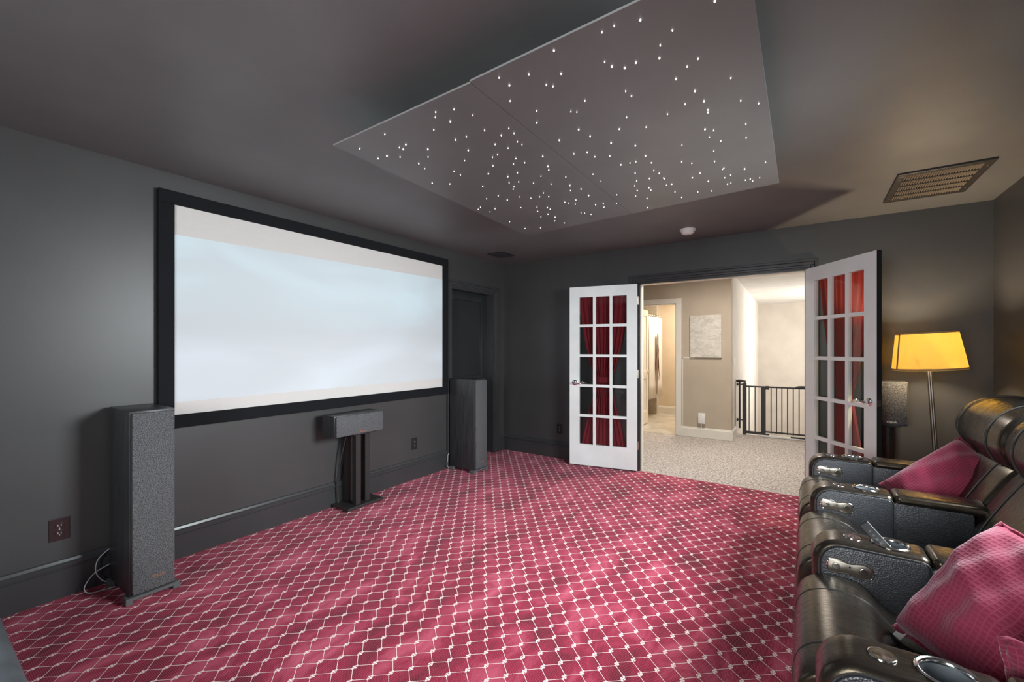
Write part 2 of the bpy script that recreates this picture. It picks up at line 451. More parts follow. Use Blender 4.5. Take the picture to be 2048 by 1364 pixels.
def casing(name, mk, plane, a0, a1, zt, axis, nrm, label):
    bm = NB()
    for (a, s) in ((a0, -1), (a1, 1)):
        for (u0, u1, o) in ((0, .014, .012), (.014, .034, .016), (.034, .062, .020), (.062, .085, .028)):
            lo, hi = sorted((a + s * u0, a + s * u1))
            if axis == 'y': box(bm, *sorted((plane, plane + nrm * o)), lo, hi, 0, zt + u0, bev=.003)
            else: box(bm, lo, hi, *sorted((plane, plane + nrm * o)), 0, zt + u0, bev=.003)
    for (u0, u1, o) in ((0, .014, .012), (.014, .034, .016), (.034, .062, .020), (.062, .085, .028)):
        if axis == 'y': box(bm, *sorted((plane, plane + nrm * o)), a0 - u1, a1 + u1, zt + u0, zt + u1, bev=.003)
        else: box(bm, a0 - u1, a1 + u1, *sorted((plane, plane + nrm * o)), zt + u0, zt + u1, bev=.003)
    return struct(name, bm, mk, label)
casing('trim_1', 'trim', XL, DY0, DY1, DZ, 'y', 1, 'charcoal casing around the dark door')
casing('trim_2', 'trim', YB, OX0, OX1, OZ, 'x', -1, 'charcoal moulded casing over the double doorway')
# jamb lining of the doorway: dark towards the room, cream towards the hall
bm = NB()
for a, b, mi in ((YB, YB + .05, 0), (YB + .05, YB + WT, 1)):
    box(bm, OX0, OX0 + .012, a, b, 0, OZ, mi=mi); box(bm, OX1 - .012, OX1, a, b, 0, OZ, mi=mi); box(bm, OX0, OX1, a, b, OZ - .012, OZ, mi=mi)
struct('trim_3', bm, ['trim', 'white_trim'], 'jamb lining of the double doorway')
# jamb lining of the dark door
bm = NB(); box(bm, XL - .2, XL, DY0, DY0 + .012, 0, DZ); box(bm, XL - .2, XL, DY1 - .012, DY1, 0, DZ); box(bm, XL - .2, XL, DY0, DY1, DZ - .012, DZ)
struct('trim_4', bm, 'trim', 'jamb lining of the dark door')
# dark door, recessed
d = sempty('door_1', (0, 0, 0), 0, 'dark panelled door beside the screen')
dx0, dx1 = XL - .145, XL - .105
bm = NB(); y0, y1 = DY0 + .014, DY1 - .014
box(bm, dx0, dx1, y0, y0 + .115, .012, DZ - .014, bev=.003); box(bm, dx0, dx1, y1 - .115, y1, .012, DZ - .014, bev=.003)
for a, b in ((.012, .24), (.86, 1.0), (1.915, DZ - .014)): box(bm, dx0, dx1 - .0005, y0 + .114, y1 - .114, a, b, bev=.003)
obj('door_frame', bm, 'door_dark', d, smooth=True)
for a, b in ((.24, .86), (1.0, 1.915)):
    obj('door_panel', bx(dx0 + .008, dx1 - .012, y0 + .113, y1 - .113, a - .002, b + .002, bev=.004), 'door_dark', d)
obj('door_knob', lathe(NB(), [(.0, .0), (.026, 0), (.026, .006), (.010, .012), (.010, .034), (.024, .042), (.026, .054), (.016, .062), (0, .063)], 20), 'nickel', d, smooth=True, loc=(dx1, y0 + .06, .95)).rotation_euler = (0, PI / 2, 0)

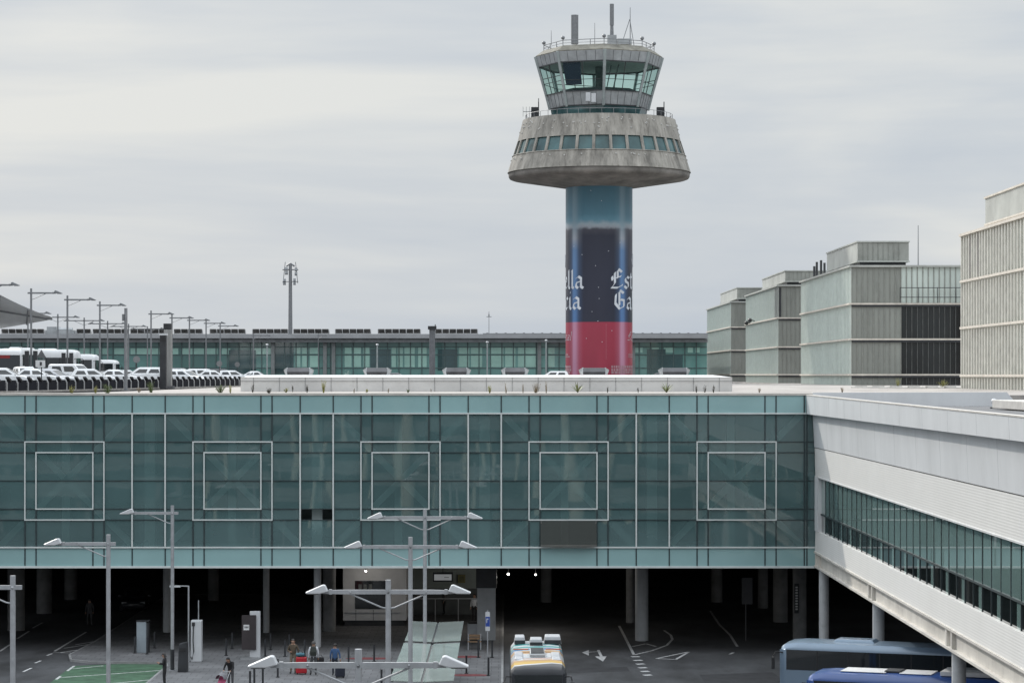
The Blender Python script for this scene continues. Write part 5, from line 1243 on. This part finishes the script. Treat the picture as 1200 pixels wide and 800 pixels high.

### What you need to do
All of the records need repeating exactly, except for the pictures.

### Answer to the exercise
Write part 2 of the bpy script that recreates this picture. It picks up at line 451. More parts follow. Use Blender 4.5. Take the picture to be 2048 by 1364 pixels.
def casing(name, mk, plane, a0, a1, zt, axis, nrm, label):
    bm = NB()
    for (a, s) in ((a0, -1), (a1, 1)):
        for (u0, u1, o) in ((0, .014, .012), (.014, .034, .016), (.034, .062, .020), (.062, .085, .028)):
            lo, hi = sorted((a + s * u0, a + s * u1))
            if axis == 'y': box(bm, *sorted((plane, plane + nrm * o)), lo, hi, 0, zt + u0, bev=.003)
            else: box(bm, lo, hi, *sorted((plane, plane + nrm * o)), 0, zt + u0, bev=.003)
    for (u0, u1, o) in ((0, .014, .012), (.014, .034, .016), (.034, .062, .020), (.062, .085, .028)):
        if axis == 'y': box(bm, *sorted((plane, plane + nrm * o)), a0 - u1, a1 + u1, zt + u0, zt + u1, bev=.003)
        else: box(bm, a0 - u1, a1 + u1, *sorted((plane, plane + nrm * o)), zt + u0, zt + u1, bev=.003)
    return struct(name, bm, mk, label)
casing('trim_1', 'trim', XL, DY0, DY1, DZ, 'y', 1, 'charcoal casing around the dark door')
casing('trim_2', 'trim', YB, OX0, OX1, OZ, 'x', -1, 'charcoal moulded casing over the double doorway')
# jamb lining of the doorway: dark towards the room, cream towards the hall
bm = NB()
for a, b, mi in ((YB, YB + .05, 0), (YB + .05, YB + WT, 1)):
    box(bm, OX0, OX0 + .012, a, b, 0, OZ, mi=mi); box(bm, OX1 - .012, OX1, a, b, 0, OZ, mi=mi); box(bm, OX0, OX1, a, b, OZ - .012, OZ, mi=mi)
struct('trim_3', bm, ['trim', 'white_trim'], 'jamb lining of the double doorway')
# jamb lining of the dark door
bm = NB(); box(bm, XL - .2, XL, DY0, DY0 + .012, 0, DZ); box(bm, XL - .2, XL, DY1 - .012, DY1, 0, DZ); box(bm, XL - .2, XL, DY0, DY1, DZ - .012, DZ)
struct('trim_4', bm, 'trim', 'jamb lining of the dark door')
# dark door, recessed
d = sempty('door_1', (0, 0, 0), 0, 'dark panelled door beside the screen')
dx0, dx1 = XL - .145, XL - .105
bm = NB(); y0, y1 = DY0 + .014, DY1 - .014
box(bm, dx0, dx1, y0, y0 + .115, .012, DZ - .014, bev=.003); box(bm, dx0, dx1, y1 - .115, y1, .012, DZ - .014, bev=.003)
for a, b in ((.012, .24), (.86, 1.0), (1.915, DZ - .014)): box(bm, dx0, dx1 - .0005, y0 + .114, y1 - .114, a, b, bev=.003)
obj('door_frame', bm, 'door_dark', d, smooth=True)
for a, b in ((.24, .86), (1.0, 1.915)):
    obj('door_panel', bx(dx0 + .008, dx1 - .012, y0 + .113, y1 - .113, a - .002, b + .002, bev=.004), 'door_dark', d)
obj('door_knob', lathe(NB(), [(.0, .0), (.026, 0), (.026, .006), (.010, .012), (.010, .034), (.024, .042), (.026, .054), (.016, .062), (0, .063)], 20), 'nickel', d, smooth=True, loc=(dx1, y0 + .06, .95)).rotation_euler = (0, PI / 2, 0)

The Blender Python script for this scene continues. Write part 5, from line 1243 on. This part finishes the script. Treat the picture as 1200 pixels wide and 800 pixels high.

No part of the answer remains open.